## The problem
Which lines of the records contain "Blender"? Collect every one of them.

## Provided records
....................

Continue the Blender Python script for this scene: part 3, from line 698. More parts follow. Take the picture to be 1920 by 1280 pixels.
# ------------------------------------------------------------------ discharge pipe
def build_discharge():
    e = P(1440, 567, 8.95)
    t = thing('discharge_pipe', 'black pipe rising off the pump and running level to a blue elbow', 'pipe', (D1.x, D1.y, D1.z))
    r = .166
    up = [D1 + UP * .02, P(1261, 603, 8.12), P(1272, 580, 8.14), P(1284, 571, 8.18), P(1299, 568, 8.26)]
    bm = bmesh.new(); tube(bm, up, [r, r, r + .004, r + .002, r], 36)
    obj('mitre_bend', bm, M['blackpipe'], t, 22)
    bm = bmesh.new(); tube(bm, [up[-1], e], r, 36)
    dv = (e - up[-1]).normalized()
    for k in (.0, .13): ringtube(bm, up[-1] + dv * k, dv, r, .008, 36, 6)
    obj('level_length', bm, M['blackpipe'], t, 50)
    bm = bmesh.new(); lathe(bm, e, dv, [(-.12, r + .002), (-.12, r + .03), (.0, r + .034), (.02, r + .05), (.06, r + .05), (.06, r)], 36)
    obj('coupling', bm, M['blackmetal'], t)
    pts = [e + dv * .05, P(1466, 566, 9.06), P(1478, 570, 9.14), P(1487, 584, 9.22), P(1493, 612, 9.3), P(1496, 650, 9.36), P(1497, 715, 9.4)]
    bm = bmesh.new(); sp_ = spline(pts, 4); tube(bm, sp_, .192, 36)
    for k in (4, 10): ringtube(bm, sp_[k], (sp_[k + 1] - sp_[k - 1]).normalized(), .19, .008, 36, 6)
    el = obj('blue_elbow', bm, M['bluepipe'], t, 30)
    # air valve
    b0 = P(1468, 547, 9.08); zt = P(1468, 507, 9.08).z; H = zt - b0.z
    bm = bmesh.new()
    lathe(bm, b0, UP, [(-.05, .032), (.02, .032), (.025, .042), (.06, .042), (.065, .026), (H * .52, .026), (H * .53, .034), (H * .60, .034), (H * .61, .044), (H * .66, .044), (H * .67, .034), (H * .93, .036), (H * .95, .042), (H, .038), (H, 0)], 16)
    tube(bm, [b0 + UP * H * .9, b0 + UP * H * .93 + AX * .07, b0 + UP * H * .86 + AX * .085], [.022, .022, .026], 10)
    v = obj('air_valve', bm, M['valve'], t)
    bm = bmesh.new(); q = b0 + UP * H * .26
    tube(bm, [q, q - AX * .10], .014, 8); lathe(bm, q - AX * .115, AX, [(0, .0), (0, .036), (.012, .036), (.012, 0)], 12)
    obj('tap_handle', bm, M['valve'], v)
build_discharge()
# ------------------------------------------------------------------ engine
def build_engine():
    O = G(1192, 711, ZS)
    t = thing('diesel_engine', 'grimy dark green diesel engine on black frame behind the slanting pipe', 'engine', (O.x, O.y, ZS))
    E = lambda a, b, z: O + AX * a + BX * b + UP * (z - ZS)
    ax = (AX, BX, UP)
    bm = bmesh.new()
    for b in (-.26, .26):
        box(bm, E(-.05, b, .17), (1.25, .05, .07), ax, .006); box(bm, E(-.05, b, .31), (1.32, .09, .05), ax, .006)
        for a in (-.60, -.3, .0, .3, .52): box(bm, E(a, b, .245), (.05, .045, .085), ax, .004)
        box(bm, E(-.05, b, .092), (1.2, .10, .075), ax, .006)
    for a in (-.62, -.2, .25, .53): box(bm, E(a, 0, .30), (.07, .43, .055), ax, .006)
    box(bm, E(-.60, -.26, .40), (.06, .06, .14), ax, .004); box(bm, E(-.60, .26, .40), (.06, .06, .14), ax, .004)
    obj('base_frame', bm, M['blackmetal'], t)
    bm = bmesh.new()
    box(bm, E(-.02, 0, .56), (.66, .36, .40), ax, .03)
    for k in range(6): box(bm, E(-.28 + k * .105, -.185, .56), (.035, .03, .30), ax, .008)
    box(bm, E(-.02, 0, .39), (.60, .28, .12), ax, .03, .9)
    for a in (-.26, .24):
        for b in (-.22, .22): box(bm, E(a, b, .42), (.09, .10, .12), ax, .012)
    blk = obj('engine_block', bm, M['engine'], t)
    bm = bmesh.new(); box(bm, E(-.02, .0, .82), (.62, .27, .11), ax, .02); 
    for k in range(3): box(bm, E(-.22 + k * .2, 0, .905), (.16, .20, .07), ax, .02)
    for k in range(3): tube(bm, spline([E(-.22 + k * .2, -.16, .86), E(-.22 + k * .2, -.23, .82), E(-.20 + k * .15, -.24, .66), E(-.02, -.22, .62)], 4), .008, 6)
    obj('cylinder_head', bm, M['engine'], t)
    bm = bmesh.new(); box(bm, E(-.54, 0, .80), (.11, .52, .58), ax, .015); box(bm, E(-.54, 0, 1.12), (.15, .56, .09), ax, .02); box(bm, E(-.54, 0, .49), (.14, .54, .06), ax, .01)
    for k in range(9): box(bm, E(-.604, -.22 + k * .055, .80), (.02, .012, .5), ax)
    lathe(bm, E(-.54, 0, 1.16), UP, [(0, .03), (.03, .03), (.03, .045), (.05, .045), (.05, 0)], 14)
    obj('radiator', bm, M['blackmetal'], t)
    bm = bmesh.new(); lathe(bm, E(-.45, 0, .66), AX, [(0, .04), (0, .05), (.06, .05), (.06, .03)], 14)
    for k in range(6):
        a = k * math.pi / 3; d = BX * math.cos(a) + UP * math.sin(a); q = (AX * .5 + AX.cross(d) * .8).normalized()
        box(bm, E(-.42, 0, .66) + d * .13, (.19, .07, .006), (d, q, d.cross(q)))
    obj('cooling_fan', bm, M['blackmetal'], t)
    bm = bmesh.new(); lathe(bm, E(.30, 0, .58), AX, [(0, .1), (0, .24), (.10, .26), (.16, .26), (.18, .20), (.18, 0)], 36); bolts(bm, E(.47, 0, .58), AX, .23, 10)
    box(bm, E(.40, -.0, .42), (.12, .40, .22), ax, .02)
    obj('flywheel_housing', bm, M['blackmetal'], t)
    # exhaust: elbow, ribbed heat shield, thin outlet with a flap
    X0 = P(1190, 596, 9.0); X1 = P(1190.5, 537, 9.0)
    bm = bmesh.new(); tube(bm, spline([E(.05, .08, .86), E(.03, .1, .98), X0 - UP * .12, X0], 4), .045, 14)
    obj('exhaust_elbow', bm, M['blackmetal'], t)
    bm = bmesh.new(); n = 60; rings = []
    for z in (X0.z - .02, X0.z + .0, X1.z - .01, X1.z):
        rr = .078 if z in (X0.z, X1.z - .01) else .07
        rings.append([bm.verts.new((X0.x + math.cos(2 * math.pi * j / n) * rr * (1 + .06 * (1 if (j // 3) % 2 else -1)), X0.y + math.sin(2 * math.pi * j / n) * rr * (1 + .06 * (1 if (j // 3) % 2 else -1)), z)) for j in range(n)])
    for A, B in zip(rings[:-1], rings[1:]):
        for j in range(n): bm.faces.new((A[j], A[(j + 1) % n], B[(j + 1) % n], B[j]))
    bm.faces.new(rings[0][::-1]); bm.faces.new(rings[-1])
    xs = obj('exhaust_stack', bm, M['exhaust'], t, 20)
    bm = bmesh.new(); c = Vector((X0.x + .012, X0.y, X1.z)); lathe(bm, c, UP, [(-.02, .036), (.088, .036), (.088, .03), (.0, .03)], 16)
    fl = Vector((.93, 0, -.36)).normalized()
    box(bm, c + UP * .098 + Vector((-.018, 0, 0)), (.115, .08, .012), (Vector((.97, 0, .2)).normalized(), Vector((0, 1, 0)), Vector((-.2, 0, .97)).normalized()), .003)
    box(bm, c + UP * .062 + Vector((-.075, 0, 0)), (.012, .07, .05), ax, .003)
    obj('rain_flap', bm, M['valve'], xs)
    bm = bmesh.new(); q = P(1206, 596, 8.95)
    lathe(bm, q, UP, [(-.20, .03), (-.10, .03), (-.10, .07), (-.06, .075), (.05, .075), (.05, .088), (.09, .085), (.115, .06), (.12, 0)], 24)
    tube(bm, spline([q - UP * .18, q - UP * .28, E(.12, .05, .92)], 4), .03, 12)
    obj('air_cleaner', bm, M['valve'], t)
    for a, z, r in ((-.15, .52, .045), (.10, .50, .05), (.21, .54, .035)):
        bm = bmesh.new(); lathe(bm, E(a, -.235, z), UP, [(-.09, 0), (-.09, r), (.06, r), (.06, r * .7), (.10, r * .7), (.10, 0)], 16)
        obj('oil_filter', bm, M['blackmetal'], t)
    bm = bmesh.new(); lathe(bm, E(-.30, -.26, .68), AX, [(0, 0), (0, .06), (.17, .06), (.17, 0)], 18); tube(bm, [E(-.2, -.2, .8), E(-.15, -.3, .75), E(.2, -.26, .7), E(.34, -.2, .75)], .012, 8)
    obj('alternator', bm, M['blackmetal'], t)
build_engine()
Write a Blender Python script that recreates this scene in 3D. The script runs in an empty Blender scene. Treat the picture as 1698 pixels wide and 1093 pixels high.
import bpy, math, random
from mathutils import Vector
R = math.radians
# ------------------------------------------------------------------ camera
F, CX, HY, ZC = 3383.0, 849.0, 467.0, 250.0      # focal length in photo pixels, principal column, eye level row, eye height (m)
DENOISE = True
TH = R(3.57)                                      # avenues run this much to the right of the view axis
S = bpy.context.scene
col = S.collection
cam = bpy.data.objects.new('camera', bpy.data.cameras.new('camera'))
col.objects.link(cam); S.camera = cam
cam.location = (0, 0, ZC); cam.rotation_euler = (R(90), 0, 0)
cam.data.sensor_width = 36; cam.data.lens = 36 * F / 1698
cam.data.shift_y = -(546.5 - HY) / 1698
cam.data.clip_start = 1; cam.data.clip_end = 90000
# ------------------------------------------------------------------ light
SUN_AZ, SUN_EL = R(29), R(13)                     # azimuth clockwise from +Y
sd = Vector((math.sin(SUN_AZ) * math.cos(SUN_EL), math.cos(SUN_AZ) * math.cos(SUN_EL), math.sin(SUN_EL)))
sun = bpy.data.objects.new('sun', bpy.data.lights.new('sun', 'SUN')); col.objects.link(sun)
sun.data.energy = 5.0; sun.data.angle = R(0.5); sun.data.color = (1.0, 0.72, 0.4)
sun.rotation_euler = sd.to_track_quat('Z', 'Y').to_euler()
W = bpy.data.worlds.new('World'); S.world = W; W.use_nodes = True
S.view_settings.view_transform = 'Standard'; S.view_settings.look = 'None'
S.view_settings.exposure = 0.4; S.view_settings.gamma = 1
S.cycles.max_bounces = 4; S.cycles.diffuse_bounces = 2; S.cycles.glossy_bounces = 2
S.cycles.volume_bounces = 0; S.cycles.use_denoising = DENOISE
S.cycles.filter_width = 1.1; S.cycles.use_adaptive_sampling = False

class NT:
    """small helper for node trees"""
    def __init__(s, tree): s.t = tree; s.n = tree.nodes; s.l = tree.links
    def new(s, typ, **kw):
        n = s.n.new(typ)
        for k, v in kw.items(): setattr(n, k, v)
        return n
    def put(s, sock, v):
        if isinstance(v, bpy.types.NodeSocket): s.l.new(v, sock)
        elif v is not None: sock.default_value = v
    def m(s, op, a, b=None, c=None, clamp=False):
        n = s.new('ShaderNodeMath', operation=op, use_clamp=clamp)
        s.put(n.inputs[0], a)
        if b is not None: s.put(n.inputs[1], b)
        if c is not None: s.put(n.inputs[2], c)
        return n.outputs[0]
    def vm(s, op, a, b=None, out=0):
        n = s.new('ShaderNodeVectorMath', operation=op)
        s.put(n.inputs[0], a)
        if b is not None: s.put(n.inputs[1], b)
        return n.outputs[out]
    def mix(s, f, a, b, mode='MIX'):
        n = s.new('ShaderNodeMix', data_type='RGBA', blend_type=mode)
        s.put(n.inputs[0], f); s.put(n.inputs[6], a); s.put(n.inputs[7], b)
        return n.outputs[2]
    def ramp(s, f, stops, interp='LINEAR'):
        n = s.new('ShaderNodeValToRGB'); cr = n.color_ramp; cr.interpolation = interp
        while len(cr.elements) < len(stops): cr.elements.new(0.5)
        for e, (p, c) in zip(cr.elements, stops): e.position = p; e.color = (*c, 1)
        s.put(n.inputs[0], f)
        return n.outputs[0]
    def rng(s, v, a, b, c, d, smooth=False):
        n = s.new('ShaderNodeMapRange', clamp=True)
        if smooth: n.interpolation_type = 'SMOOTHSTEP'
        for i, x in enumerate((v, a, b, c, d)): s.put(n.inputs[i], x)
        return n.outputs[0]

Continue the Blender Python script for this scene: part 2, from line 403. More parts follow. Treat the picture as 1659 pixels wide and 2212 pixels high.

....................

## Result below
Continue the Blender Python script for this scene: part 3, from line 698. More parts follow. Take the picture to be 1920 by 1280 pixels.
Write a Blender Python script that recreates this scene in 3D. The script runs in an empty Blender scene. Treat the picture as 1698 pixels wide and 1093 pixels high.
Continue the Blender Python script for this scene: part 2, from line 403. More parts follow. Treat the picture as 1659 pixels wide and 2212 pixels high.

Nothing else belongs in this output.